Mother’s Day celebrates all moms do

by Petra Lessoing
Ramstein Public Affairs

When mothers get served breakfast in bed or find a nicely set table Sunday, it’s because of Mother’s Day. The second Sunday in May is Mother’s Day and an official day to honor mothers worldwide.

Most children pamper their mothers, give them flowers, candy and cards, and behave well.

The day is almost 100 years old and originates in the United States. In 1907, exactly one year after her mother died, Anne Jarvis from Philadelphia had the idea to pick a day to thank mothers all over the world for all their love and unselfish care. The idea became real one year later. Philadelphia was the first-ever city to celebrate Mother’s Day on May 10, 1908.

Six years later, President Woodrow Wilson officially proclaimed the second Sunday in May as Mother’s Day. Since then, Mother’s Day became popular in India, China, Mexico, Scandinavia, England and Switzerland.

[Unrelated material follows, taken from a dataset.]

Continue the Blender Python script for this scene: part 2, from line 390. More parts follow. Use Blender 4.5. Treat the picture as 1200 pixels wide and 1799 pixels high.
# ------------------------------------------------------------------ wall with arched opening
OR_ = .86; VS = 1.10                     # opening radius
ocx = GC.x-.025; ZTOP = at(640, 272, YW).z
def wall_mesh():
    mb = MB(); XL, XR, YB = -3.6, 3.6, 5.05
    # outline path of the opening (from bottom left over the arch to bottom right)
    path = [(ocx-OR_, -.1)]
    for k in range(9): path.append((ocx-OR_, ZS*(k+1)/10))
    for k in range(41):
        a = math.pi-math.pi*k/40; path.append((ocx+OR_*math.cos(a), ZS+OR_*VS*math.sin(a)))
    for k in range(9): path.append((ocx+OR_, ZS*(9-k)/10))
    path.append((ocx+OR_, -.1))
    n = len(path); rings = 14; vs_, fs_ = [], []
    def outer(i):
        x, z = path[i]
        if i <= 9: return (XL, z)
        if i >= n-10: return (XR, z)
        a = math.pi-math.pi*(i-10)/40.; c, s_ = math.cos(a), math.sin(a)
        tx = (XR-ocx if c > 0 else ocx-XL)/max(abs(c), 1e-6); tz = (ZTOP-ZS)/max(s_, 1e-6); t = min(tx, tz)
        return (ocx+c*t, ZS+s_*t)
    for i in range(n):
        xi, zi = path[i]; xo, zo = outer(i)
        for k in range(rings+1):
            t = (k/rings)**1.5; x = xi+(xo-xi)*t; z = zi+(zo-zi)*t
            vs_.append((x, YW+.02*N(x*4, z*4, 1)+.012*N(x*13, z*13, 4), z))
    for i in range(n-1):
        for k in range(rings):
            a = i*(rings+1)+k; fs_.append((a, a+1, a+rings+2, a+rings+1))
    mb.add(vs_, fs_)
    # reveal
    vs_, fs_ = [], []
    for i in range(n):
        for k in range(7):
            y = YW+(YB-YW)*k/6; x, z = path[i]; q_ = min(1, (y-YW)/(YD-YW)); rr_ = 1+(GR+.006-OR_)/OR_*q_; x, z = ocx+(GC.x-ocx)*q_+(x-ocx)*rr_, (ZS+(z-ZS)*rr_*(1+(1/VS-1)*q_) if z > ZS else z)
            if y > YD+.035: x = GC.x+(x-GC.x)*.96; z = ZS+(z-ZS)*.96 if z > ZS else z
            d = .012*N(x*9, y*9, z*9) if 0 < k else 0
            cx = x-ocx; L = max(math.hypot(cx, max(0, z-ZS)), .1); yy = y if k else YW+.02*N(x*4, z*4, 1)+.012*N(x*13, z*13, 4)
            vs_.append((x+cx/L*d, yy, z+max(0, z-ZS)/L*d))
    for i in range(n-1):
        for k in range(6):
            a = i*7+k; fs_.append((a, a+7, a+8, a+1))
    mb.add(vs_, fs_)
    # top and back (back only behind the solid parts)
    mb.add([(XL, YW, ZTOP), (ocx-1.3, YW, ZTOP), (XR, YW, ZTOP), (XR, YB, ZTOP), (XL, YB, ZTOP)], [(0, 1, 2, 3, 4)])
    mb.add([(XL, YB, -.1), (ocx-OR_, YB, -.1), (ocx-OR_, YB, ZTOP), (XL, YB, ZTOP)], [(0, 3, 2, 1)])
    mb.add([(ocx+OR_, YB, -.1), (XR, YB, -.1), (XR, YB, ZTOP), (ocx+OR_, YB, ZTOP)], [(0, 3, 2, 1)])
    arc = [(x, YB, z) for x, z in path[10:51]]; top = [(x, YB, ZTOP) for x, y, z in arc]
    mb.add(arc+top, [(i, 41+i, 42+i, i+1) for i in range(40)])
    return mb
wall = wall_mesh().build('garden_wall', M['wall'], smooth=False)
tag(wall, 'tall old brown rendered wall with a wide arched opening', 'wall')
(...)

The first Mother’s Day in Germany was celebrated in 1933. At first, mothers were not honored for their devoted work but were instead rewarded for how many children they had. In 1938, Adolf Hitler awarded mothers with the ‘mother’s cross’ to honor their outstanding help against low birth rates and death.

Each year in August, on the birthday of Hitler’s mother, he gave a bronze medal to mothers with four children, a silver medal to mothers with six and a gold medal to mothers with eight children.

After the war, it took some time until Germans started celebrating Mother’s Day again. People still had terrible memories of the past and they felt it was inappropriate to celebrate something so closely related to Hitler.